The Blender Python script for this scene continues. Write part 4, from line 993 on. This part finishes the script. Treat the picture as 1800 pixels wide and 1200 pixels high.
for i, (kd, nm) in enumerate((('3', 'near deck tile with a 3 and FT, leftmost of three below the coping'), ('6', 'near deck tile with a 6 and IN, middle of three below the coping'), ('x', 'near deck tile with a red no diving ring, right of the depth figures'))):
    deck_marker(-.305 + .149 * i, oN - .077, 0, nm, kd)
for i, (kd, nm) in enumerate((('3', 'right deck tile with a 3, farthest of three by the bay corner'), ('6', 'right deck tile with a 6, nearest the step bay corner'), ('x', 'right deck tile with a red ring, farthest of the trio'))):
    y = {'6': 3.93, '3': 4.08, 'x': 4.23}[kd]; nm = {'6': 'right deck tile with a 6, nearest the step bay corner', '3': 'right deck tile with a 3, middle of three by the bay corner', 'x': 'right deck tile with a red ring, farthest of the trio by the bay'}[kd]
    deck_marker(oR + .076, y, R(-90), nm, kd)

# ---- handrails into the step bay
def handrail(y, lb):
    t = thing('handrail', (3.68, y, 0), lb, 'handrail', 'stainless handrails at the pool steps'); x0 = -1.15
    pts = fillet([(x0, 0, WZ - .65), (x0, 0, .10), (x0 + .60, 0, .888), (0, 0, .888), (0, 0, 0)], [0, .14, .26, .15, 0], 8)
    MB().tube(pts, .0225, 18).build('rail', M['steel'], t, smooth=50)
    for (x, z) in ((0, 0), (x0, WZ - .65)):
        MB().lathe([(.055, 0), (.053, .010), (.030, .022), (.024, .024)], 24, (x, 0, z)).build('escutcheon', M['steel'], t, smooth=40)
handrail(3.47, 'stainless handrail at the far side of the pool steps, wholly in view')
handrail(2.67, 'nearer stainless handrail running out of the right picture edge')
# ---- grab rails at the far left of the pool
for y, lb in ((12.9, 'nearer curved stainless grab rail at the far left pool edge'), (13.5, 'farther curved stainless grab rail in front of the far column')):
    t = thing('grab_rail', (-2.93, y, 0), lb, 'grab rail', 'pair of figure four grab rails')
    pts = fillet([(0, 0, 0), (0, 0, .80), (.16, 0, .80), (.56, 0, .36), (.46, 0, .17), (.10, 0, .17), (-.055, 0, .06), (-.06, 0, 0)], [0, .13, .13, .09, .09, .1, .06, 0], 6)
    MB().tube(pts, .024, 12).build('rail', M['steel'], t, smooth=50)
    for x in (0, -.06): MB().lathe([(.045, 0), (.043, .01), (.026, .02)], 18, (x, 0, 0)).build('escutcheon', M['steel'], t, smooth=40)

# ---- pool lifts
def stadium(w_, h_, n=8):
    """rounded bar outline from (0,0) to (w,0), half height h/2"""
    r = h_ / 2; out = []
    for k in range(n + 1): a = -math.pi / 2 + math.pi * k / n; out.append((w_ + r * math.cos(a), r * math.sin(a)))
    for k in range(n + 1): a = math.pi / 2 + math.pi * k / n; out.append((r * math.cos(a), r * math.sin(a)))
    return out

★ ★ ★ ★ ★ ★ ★

# The problem:
Return the material exactly as it stands.

# Written solution:
The Blender Python script for this scene continues. Write part 4, from line 993 on. This part finishes the script. Treat the picture as 1800 pixels wide and 1200 pixels high.
for i, (kd, nm) in enumerate((('3', 'near deck tile with a 3 and FT, leftmost of three below the coping'), ('6', 'near deck tile with a 6 and IN, middle of three below the coping'), ('x', 'near deck tile with a red no diving ring, right of the depth figures'))):
    deck_marker(-.305 + .149 * i, oN - .077, 0, nm, kd)
for i, (kd, nm) in enumerate((('3', 'right deck tile with a 3, farthest of three by the bay corner'), ('6', 'right deck tile with a 6, nearest the step bay corner'), ('x', 'right deck tile with a red ring, farthest of the trio'))):
    y = {'6': 3.93, '3': 4.08, 'x': 4.23}[kd]; nm = {'6': 'right deck tile with a 6, nearest the step bay corner', '3': 'right deck tile with a 3, middle of three by the bay corner', 'x': 'right deck tile with a red ring, farthest of the trio by the bay'}[kd]
    deck_marker(oR + .076, y, R(-90), nm, kd)

# ---- handrails into the step bay
def handrail(y, lb):
    t = thing('handrail', (3.68, y, 0), lb, 'handrail', 'stainless handrails at the pool steps'); x0 = -1.15
    pts = fillet([(x0, 0, WZ - .65), (x0, 0, .10), (x0 + .60, 0, .888), (0, 0, .888), (0, 0, 0)], [0, .14, .26, .15, 0], 8)
    MB().tube(pts, .0225, 18).build('rail', M['steel'], t, smooth=50)
    for (x, z) in ((0, 0), (x0, WZ - .65)):
        MB().lathe([(.055, 0), (.053, .010), (.030, .022), (.024, .024)], 24, (x, 0, z)).build('escutcheon', M['steel'], t, smooth=40)
handrail(3.47, 'stainless handrail at the far side of the pool steps, wholly in view')
handrail(2.67, 'nearer stainless handrail running out of the right picture edge')
# ---- grab rails at the far left of the pool
for y, lb in ((12.9, 'nearer curved stainless grab rail at the far left pool edge'), (13.5, 'farther curved stainless grab rail in front of the far column')):
    t = thing('grab_rail', (-2.93, y, 0), lb, 'grab rail', 'pair of figure four grab rails')
    pts = fillet([(0, 0, 0), (0, 0, .80), (.16, 0, .80), (.56, 0, .36), (.46, 0, .17), (.10, 0, .17), (-.055, 0, .06), (-.06, 0, 0)], [0, .13, .13, .09, .09, .1, .06, 0], 6)
    MB().tube(pts, .024, 12).build('rail', M['steel'], t, smooth=50)
    for x in (0, -.06): MB().lathe([(.045, 0), (.043, .01), (.026, .02)], 18, (x, 0, 0)).build('escutcheon', M['steel'], t, smooth=40)

# ---- pool lifts
def stadium(w_, h_, n=8):
    """rounded bar outline from (0,0) to (w,0), half height h/2"""
    r = h_ / 2; out = []
    for k in range(n + 1): a = -math.pi / 2 + math.pi * k / n; out.append((w_ + r * math.cos(a), r * math.sin(a)))
    for k in range(n + 1): a = math.pi / 2 + math.pi * k / n; out.append((r * math.cos(a), r * math.sin(a)))
    return out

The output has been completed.